My Happy Heart

It is never too late to be who you might have been. ~George Eliot

Sunday, January 13, 2019

How Does a Mother Live on This Rollercoaster of Hope?

How does a mother live in a constant state of mourning for an addicted child?

I mean....how does this even work? He's alive, yet I mourn. I mourn the loss of who he was and who I thought he was destined to be.  Drugs and violence have snuffed out the life that he was meant for, yet he still lives, breathes and has a beating heart.

I'm on a rollercoaster of hope and emotions and I am hanging on for dear life and don't have any idea where it will end up.

My mother used to tell me, "It's in the Lord's hands." And I would counter, "But is it? I mean if God gives us free will and my child chooses to shoot heroin into his veins, then isn't it out of God's hands?" I wasn't trying to be a smarty pants, I just didn't (and still don't) understand.
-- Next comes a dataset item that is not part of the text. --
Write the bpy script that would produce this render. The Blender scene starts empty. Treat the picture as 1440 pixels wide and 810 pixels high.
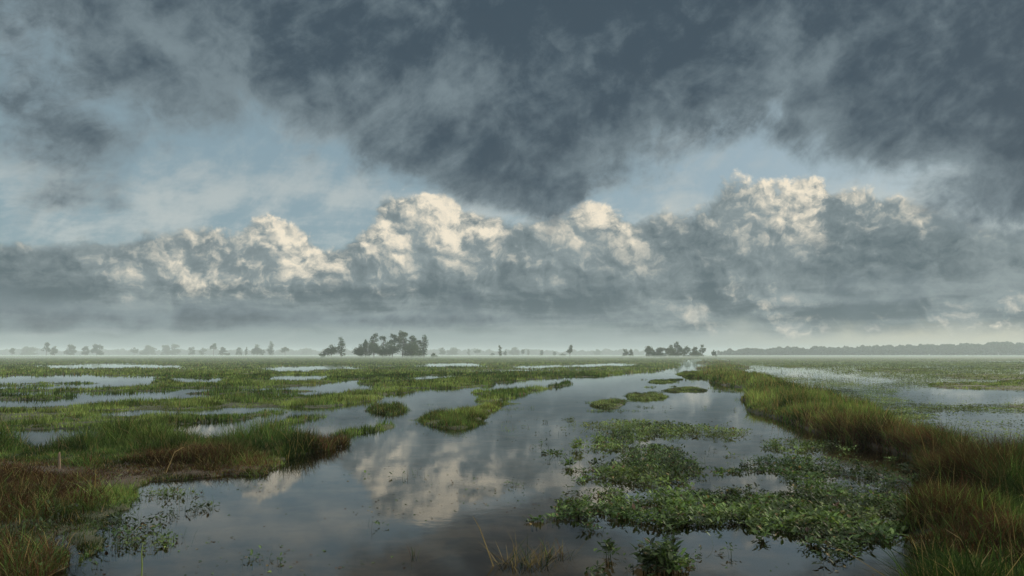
import bpy, math, random
import numpy as np

SC = bpy.context.scene
COL = SC.collection

# ------------------------------------------------------------------ camera
FPX, CX, CY, HZ = 1000.0, 720.0, 405.0, 499.0
CAM_H = 1.8
PITCH = math.atan((HZ - CY) / FPX)
SEED = 4.4
SUN_AZ, SUN_EL = math.radians(62), math.radians(24)      # azimuth clockwise from +Y


def ray(px, py):
    """direction through a point of the photograph"""
    a, b = (px - CX) / FPX, (CY - py) / FPX
    c, s = math.cos(PITCH), math.sin(PITCH)
    d = np.array([a, c - b * s, s + b * c])
    return d / np.linalg.norm(d)


# ------------------------------------------------------------------ node helper
class E:
    """a socket with arithmetic"""
    nt = None

    def __init__(s, sock):
        s.s = sock

    @staticmethod
    def node(kind, **kw):
        n = E.nt.nodes.new(kind)
        for k, v in kw.items():
            setattr(n, k, v)
        return n

    @staticmethod
    def put(inp, v):
        if isinstance(v, E):
            E.nt.links.new(v.s, inp)
        else:
            inp.default_value = v

    @staticmethod
    def m(op, *a, clamp=False):
        n = E.node('ShaderNodeMath', operation=op, use_clamp=clamp)
        for i, v in enumerate(a):
            E.put(n.inputs[i], v)
        return E(n.outputs[0])

    def __add__(s, o): return E.m('ADD', s, o)
    __radd__ = __add__
    def __sub__(s, o): return E.m('SUBTRACT', s, o)
    def __rsub__(s, o): return E.m('SUBTRACT', o, s)
    def __mul__(s, o): return E.m('MULTIPLY', s, o)
    __rmul__ = __mul__
    def __truediv__(s, o): return E.m('DIVIDE', s, o)
    def abs(s): return E.m('ABSOLUTE', s)
    def clamp(s): return E.m('ADD', s, 0.0, clamp=True)


def vec(x, y, z):
    n = E.node('ShaderNodeCombineXYZ')
    for i, v in enumerate((x, y, z)):
        E.put(n.inputs[i], v)
    return E(n.outputs[0])


def vm(op, a, b=None, scale=None):
    n = E.node('ShaderNodeVectorMath', operation=op)
    E.put(n.inputs[0], a)
    if b is not None:
        E.put(n.inputs[1], b)
    if scale is not None:
        E.put(n.inputs['Scale'], scale)
    return E(n.outputs['Value' if op in ('DOT_PRODUCT', 'LENGTH') else 'Vector'])


def sep(v):
    n = E.node('ShaderNodeSeparateXYZ')
    E.put(n.inputs[0], v)
    return [E(o) for o in n.outputs]


def noise(v, scale=1.0, detail=4.0, rough=0.5, dist=0.0, lac=2.0, color=False):
    n = E.node('ShaderNodeTexNoise', noise_dimensions='3D')
    E.put(n.inputs['Vector'], v)
    for k, x in (('Scale', scale), ('Detail', detail), ('Roughness', rough), ('Lacunarity', lac), ('Distortion', dist)):
        n.inputs[k].default_value = x
    return E(n.outputs['Color' if color else 'Fac'])


def voro(v, scale=1.0, detail=0.0, rough=0.5, smooth=None):
    n = E.node('ShaderNodeTexVoronoi', feature='F1' if smooth is None else 'SMOOTH_F1')
    E.put(n.inputs['Vector'], v)
    n.inputs['Scale'].default_value = scale
    n.inputs['Detail'].default_value = detail
    n.inputs['Roughness'].default_value = rough
    if smooth is not None:
        n.inputs['Smoothness'].default_value = smooth
    return E(n.outputs['Distance'])


def step(x, a, b):
    n = E.node('ShaderNodeMapRange', interpolation_type='SMOOTHSTEP')
    E.put(n.inputs['Value'], x)
    E.put(n.inputs['From Min'], a)
    E.put(n.inputs['From Max'], b)
    return E(n.outputs[0])


def mix(f, a, b, blend='MIX'):
    n = E.node('ShaderNodeMix', data_type='RGBA', blend_type=blend)
    E.put(n.inputs['Factor'], f)
    for i, v in ((6, a), (7, b)):
        E.put(n.inputs[i], v if isinstance(v, E) else (*v[:3], 1.0))
    return E(n.outputs[2])


# ------------------------------------------------------------------ sky
# how the cloud cover lies over the sky: columns are azimuths, rows elevations
# (written at the photograph's own bearings); three maps per row: heaped cloud,
# sunlit share of it, dark sheet overhead
ROWS = [
 (-260, '00 00 00 00 00 00 00 00 00 00 00 00 00 00 00 00', '40 40 40 40 40 40 40 40 40 40 40 40 40 40 40 40', '70 70 80 80 70 80 80 70 80 80 80 70 70 80 80 80'),
 (-60,  '00 00 00 00 00 00 00 00 00 00 00 00 00 00 00 00', '40 40 40 40 40 40 40 40 40 40 40 40 40 40 40 40', '60 70 90 99 99 99 99 99 99 99 99 99 99 95 95 95'),
 (0,    '00 00 00 00 00 00 00 00 00 00 00 00 00 00 00 00', '40 40 40 40 40 40 40 40 40 40 40 40 40 40 40 40', '45 55 80 90 99 99 99 92 99 99 99 99 95 90 90 95'),
 (50,   '00 00 00 00 00 00 00 00 00 00 00 00 00 00 00 00', '40 40 40 40 40 40 40 40 40 40 40 40 40 40 40 40', '35 50 80 85 95 99 99 82 74 99 99 95 95 99 99 99'),
 (100,  '00 00 00 00 00 00 00 00 00 00 00 00 00 00 00 00', '40 40 40 40 40 40 40 40 40 40 40 40 40 40 40 40', '38 55 82 85 90 99 95 68 65 95 99 75 88 99 99 99'),
 (150,  '00 00 00 00 00 00 00 00 00 00 00 00 00 00 00 00', '40 40 40 40 40 40 40 40 40 40 40 40 40 40 40 40', '32 38 50 80 75 92 90 72 82 92 70 52 82 99 99 95'),
 (200,  '00 00 00 00 00 00 00 00 00 00 00 20 20 00 00 00', '60 60 60 60 60 60 60 60 60 60 60 90 90 60 60 60', '50 66 50 26 34 55 88 92 95 78 28 36 66 82 90 88'),
 (240,  '00 00 00 00 00 00 05 00 00 15 20 36 50 26 00 00', '60 60 60 60 60 60 80 60 60 80 60 85 95 80 40 40', '32 50 40 18 15 25 55 85 92 50 22 12 35 55 62 78'),
 (280,  '00 00 00 08 22 20 56 28 20 62 52 70 86 70 35 25', '40 30 30 60 80 70 84 75 60 92 60 75 95 80 50 30', '32 68 30 10 10 08 15 55 78 15 08 08 12 25 65 65'),
 (310,  '20 28 42 56 76 48 92 72 48 84 70 90 99 92 62 40', '40 30 40 62 88 70 80 70 45 75 38 60 85 70 45 30', '25 25 10 05 00 00 05 15 30 05 00 00 05 15 55 55'),
 (340,  '50 55 62 70 85 60 99 99 80 95 95 95 99 99 85 70', '35 30 46 66 74 78 72 74 42 55 45 38 58 42 25 22', '05 05 00 00 00 00 00 00 10 00 00 00 05 10 40 45'),
 (370,  '90 95 99 99 99 95 99 99 99 99 99 99 99 99 99 95', '18 28 52 88 92 72 58 50 42 40 32 25 25 14 15 22', '05 00 00 00 00 00 00 00 00 00 00 00 05 20 30 30'),
 (400,  '99 99 99 99 99 99 99 99 99 99 99 99 99 99 99 99', '10 42 55 70 64 40 44 38 30 24 18 50 20 10 15 22', '32 15 05 00 00 08 05 08 15 26 26 00 32 48 36 20'),
 (430,  '99 99 99 99 99 99 99 99 99 99 99 99 99 99 99 90', '08 12 16 22 22 18 22 24 18 14 34 62 22 20 55 72', '42 42 42 40 36 34 26 20 18 24 20 05 28 32 10 05'),
 (452,  '99 99 99 99 99 95 92 90 90 90 90 85 85 80 75 75', '05 05 06 08 08 10 14 16 18 20 30 50 36 52 80 85', '78 80 80 78 75 70 60 45 38 35 30 05 25 20 00 00'),
 (466,  '45 45 50 50 50 50 60 65 65 70 75 75 75 70 65 65', '10 10 10 10 10 12 16 20 22 24 28 40 38 55 80 85', '40 40 40 38 35 30 25 15 10 10 10 00 05 05 00 00'),
 (480,  '10 10 10 10 10 10 15 15 20 25 30 35 40 45 45 45', '20 20 20 20 20 20 20 22 24 26 30 40 44 55 75 80', '00 00 00 00 00 00 00 00 00 00 00 00 00 00 00 00'),
 (500,  '00 00 00 00 00 00 00 00 00 00 00 00 00 10 10 10', '20 20 20 20 20 20 20 22 24 26 30 40 44 55 75 80', '00 00 00 00 00 00 00 00 00 00 00 00 00 00 00 00'),
]
ROW_Y = np.array([r[0] for r in ROWS], float)
GRID = np.array([[[int(t) / 100 for t in r[1 + c].split()] for c in range(3)] for r in ROWS])   # row, channel, column
AZ_MAX = math.radians(44)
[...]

All I can figure is that it was one of those Christian platitudes that isn't really in the Scripture (is it?)
To be fair, I think her point was (maybe)  that since I gave him to God when he was a baby, everything would turn out ok.

Don't get me wrong, I love God and know He has plans to give us all a hope and a future.... but we don't get to choose the path for our children. They have to choose their own.

You may disagree with this next statement, but I'm 99.9% sure I'm right. I will see my son in heaven someday no matter how and when our lives end. THAT is in Scripture. He will never leave us.

So.... back to the question at hand - How do I balance the mourning vs. living my life in joy? Does it have to be an either/or? Can it be a both/and?  I mean... can I mourn yet still choose joy?

If I didn't mourn, I don't think I could breathe. If I didn't choose joy, I think my heart would stop.
So, I think I will continue to do both..... unless you have a better idea.